Tuesday, June 7, 2016

Bullying Carpenter Bees—Part 1

The last couple of years have seen a passel of carpenter bees flying about and hovering in the air around our clearing in the woods. They zoom into your face, getting up close and personal—seemingly challenging your right to be there. They're big (at least an inch long) and they're noisy. Their buzz commands your attention and is rather unnerving, as you warily turn towards them, wondering if you are under attack. They intimidate people and seem to know it.
A carpenter bee is the size of a big ol' bumblebee. Where the latter is striped black and yellow with a hairy body, the carpenter bee's abdomen is black and shiny. Out of the corner of your eye one will be challenging you, looking like a miniature Darth Vader in his insidious space craft. It's distracting, at the least.
Carpenter bees were rather uncommon around here several years ago. I'd see one only occasionally, as it plunged into a perfectly round hole that it had drilled in wood; or emerging from said hole, to fly off, quickly out of sight.

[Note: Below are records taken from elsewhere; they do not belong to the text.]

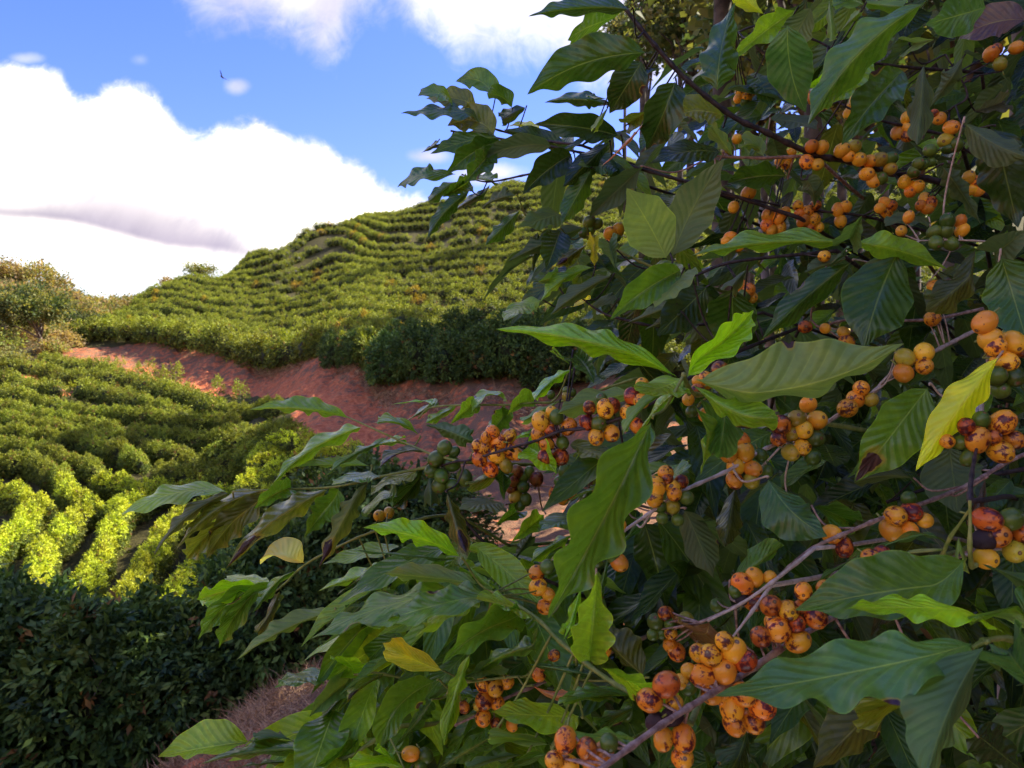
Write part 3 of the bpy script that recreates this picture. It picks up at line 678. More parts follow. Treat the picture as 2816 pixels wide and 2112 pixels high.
# ------------------------------------------------------------------ the bird in the sky
def bird():
    D = 60.0; c = P(611, 212, D)
    V = []; F = []
    prof = [(-.30,.012),(-.22,.05),(-.1,.075),(.05,.08),(.16,.055),(.21,.05),(.27,.03),(.33,.006)]
    V, F = tube_np([(x, 0, .02*math.sin(x*6)) for x, r_ in prof], [r_ for x, r_ in prof], 8)
    def wing(s):
        o_ = len(V)
        for a, b, z in [(.10,.05,.02),(-.10,.05,.0),(.13,.28,.14),(-.09,.28,.11),(.02,.55,.22),(-.12,.52,.20),(-.08,.72,.24),(-.12,.70,.235)]: V.append(np.array((a, b*s, z+.006))); 
        for a, b, z in [(.10,.05,.02),(-.10,.05,.0),(.13,.28,.14),(-.09,.28,.11),(.02,.55,.22),(-.12,.52,.20),(-.08,.72,.24),(-.12,.70,.235)]: V.append(np.array((a, b*s, z-.006)))
        for k in range(3):
            F.append((o_+2*k, o_+2*k+1, o_+2*k+3, o_+2*k+2)); F.append((o_+8+2*k, o_+8+2*k+2, o_+8+2*k+3, o_+8+2*k+1))
            F.append((o_+2*k, o_+2*k+2, o_+10+2*k, o_+8+2*k)); F.append((o_+2*k+1, o_+9+2*k, o_+11+2*k, o_+2*k+3))
    wing(1); wing(-1)
    o_ = len(V)
    for p in [(-.26,.03,.0),(-.26,-.03,.0),(-.50,.09,.0),(-.50,-.09,.0),(-.26,.03,-.012),(-.26,-.03,-.012),(-.50,.09,-.008),(-.50,-.09,-.008)]: V.append(np.array(p))
    F += [(o_,o_+1,o_+3,o_+2),(o_+4,o_+6,o_+7,o_+5),(o_,o_+2,o_+6,o_+4),(o_+1,o_+5,o_+7,o_+3),(o_+2,o_+3,o_+7,o_+6)]
    m = plain_mat('bird_feathers', (.02,.02,.03), (.05,.05,.06), 8, .8)
    ob = link('bird', mesh_np('bird', V, F, mats=[m]), None, tuple(c)); ob.rotation_euler = (R(25), R(-30), R(150)); ob.scale = (.85,)*3
    tag(ob, 'dark bird with spread wings flying alone in the blue sky', 'bird')
bird()
# ------------------------------------------------------------------ the near coffee trees
VIEWS = {'F':(0,0,1.0),'A':(0,500,2.212),'Z2':(700,500,2.212),'Z3':(0,1150,1.725),'Z4':(1000,0,2.212),'Z5':(1900,0,2.2118),'Z6':(1300,700,2.37),'Z7':(2016,650,2.37),
 'H1':(300,1050,2.765),'H2':(400,1550,2.765),'H3':(1000,1100,3.016),'H4':(1000,1600,3.16),'H5':(1500,1200,3.16),'H6':(1500,1587,3.16),'H7':(2116,1200,3.16),'H8':(2116,1587,3.16)}
def rd(view, a, b): x0, y0, s = VIEWS[view]; return x0+a/s, y0+b/s
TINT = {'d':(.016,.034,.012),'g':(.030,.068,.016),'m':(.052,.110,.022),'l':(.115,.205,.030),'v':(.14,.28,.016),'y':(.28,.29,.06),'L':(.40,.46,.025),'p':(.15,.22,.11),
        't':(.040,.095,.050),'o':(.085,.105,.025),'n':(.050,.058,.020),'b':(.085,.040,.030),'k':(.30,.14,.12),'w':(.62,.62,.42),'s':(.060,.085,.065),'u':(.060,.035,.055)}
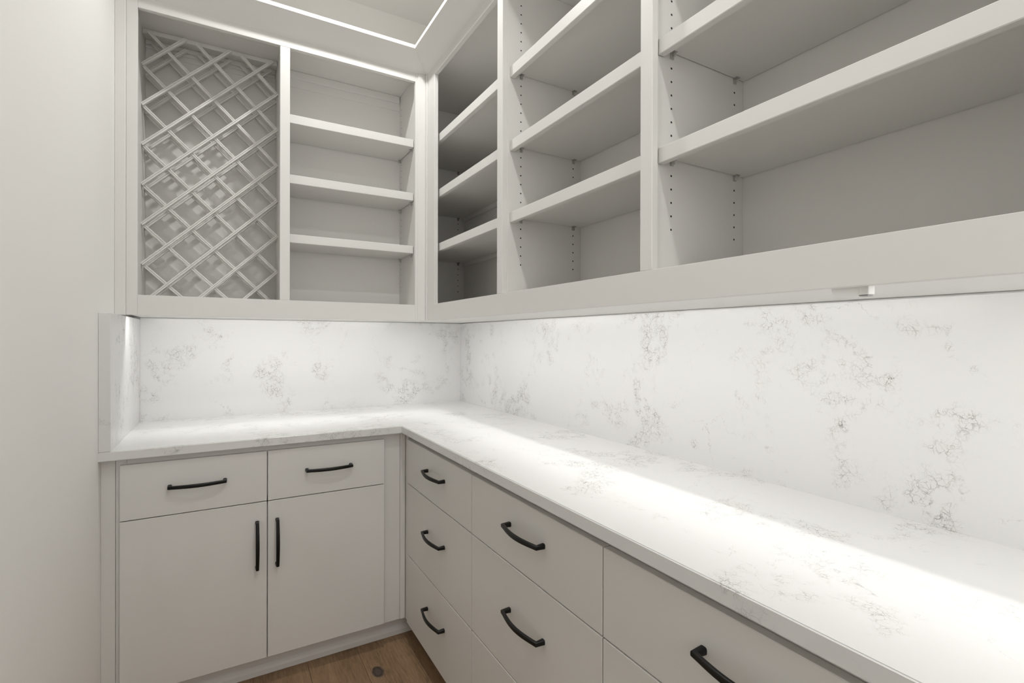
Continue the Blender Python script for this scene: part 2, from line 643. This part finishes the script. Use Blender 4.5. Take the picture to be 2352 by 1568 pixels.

But in the last couple of years we have seen lots of them, in all parts of our clearing. Has global warming increased their numbers, as well as their swagger? Have we added a large enough number of wooden structures around the homestead, that the word is spreading around the carpenter bee world, about all the choice nesting sites here?
Whatever is happening, they have certainly become common, as they hover nearby, acting like miniature drones who are surveilling us. Several days ago—sort of in a paranoid mood—I found myself wondering if they actually could be tiny CIA drones. The government is more and more into monitoring us innocent citizens. (I know, I know; I have nothing to worry about, if I'm innocent... but what does innocent mean these days?) Cities have CCTV surveillance (they call them “security”) cameras perched everywhere, catching all sorts of nefarious activities. Maybe carpenter bee drones have been invented to keep an eye on us country folks?
I quickly shook off my paranoia, realizing that the bees' incredible flight acrobatics I am watching are well beyond the skills of the current generation of CIA drones. (Although they're improving on them all the time... maybe next year? Oops, there goes my paranoia again.)
The bees pestering us suddenly appear, hover for a moment, and then dart off at warp speed—instantly circling the garden shed and reappearing behind you, menacingly buzzing, three feet away. They are not just buzzing us; at times two of them will face off, spin around each other in a kind of bee aerial combat, and then scream off—one chasing the other. So these are real bees, not secret spies built by the CIA.